UN Climate Change and WHO sign MoU to protect people
The World Health Organisation (WHO) and the United Nations Climate Change Secretariat (UNFCCC) have signed a new Memorandum of Understanding (MoU) to renew their joint commitment towards tackling emerging climate change health issues.
The MoU would specifically, allow the two institutions to tackle public health challenges emerging from rising temperatures and to help countries boost the efficiency of their response to climate change.
The agreement formed part of UN Climate Change Conference (COP23) underway in Bonn, which started on November 6 and would close on November 17.
The MoU, would also ensure that countries with weak or inadequate health infrastructure receive support to protect human health and build climate resilience to respond to such threats.

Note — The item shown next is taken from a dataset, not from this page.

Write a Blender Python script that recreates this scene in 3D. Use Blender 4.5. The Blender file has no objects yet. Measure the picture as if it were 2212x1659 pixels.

The signing of the MoU recognizes that the protection and enhancement of health was an essential pillar of sustainable development, requiring the widest possible cooperation by all countries and other relevant stakeholders.
Patricia Espinosa, Executive Secretary of UN Climate Change, said: “I am delighted that our two institutions are evolving our relationship to both a higher and more action-oriented level. The Paris Climate Change Agreement needs all hands on deck if we are to ensure a healthy world and healthy citizens now and into the future.
“Many people experience climate change through the impacts on their health, from air pollution and heatwaves to the contamination of drinking water from extreme weather events-if together and with many partners we can realise the world’s climate goals we can also play our role in providing a major health boost to billions of people”, she said.
Dr Tedros Adhanom Ghebreyesus, Director-General of the World Health Organization (WHO) said: “Climate change is one of the most pressing public health threats of our time. The health of future generations everywhere depends on all of us working together to take concrete action today.”
The collaboration takes place at a time when climate change poses a significant threat to public health-extreme weather events and variable climate affect clean air, safe drinking water, food security and secure shelter-and could cause approximately 250,000 additional deaths per year, from heat stress, malnutrition, diarrhoea and malaria, between 2030 and 2050.
The MoU, would therefore, ensure that health was represented in the global climate change agenda, allowing both institutions to adopt a more integrated and inter-sectoral approach to improving global health and contributing to the implementation of the Paris Agreement.
It would provide a joint framework for strategic collaboration between WHO and UNFCCC to support capacity building, particularly in the developing world, and help countries reduce health vulnerability to climate change by providing guidance on health risks from climate change and benefits from mitigation policies.
It would improve countries’ capacity to address health in National Climate Action Plans and National Adaptation Plans while supporting the integration of climate risks into WHO support to health policy and programmes, including; in environment health, health system strengthening, and disaster preparedness.
It would also be informing climate and health policy makers, practitioners, civil society and the wider public in communicating and preventing climate risks, tracking and reporting of the scale and nature of investments in protecting health from climate risks, and in development that both promotes health, reduces carbon emissions and increases resilience to climate change impacts.
It would again help in measuring the progress that countries were making in protecting health from climate change.
Organisation of COP23, being hosted by the Fiji Republic as the Chair, is supported by the German Government.
Delegates around the globe are hoping to ensure greater momentum for the Paris Agreement and to raise the level of ambition needed to address global warming at the two week event.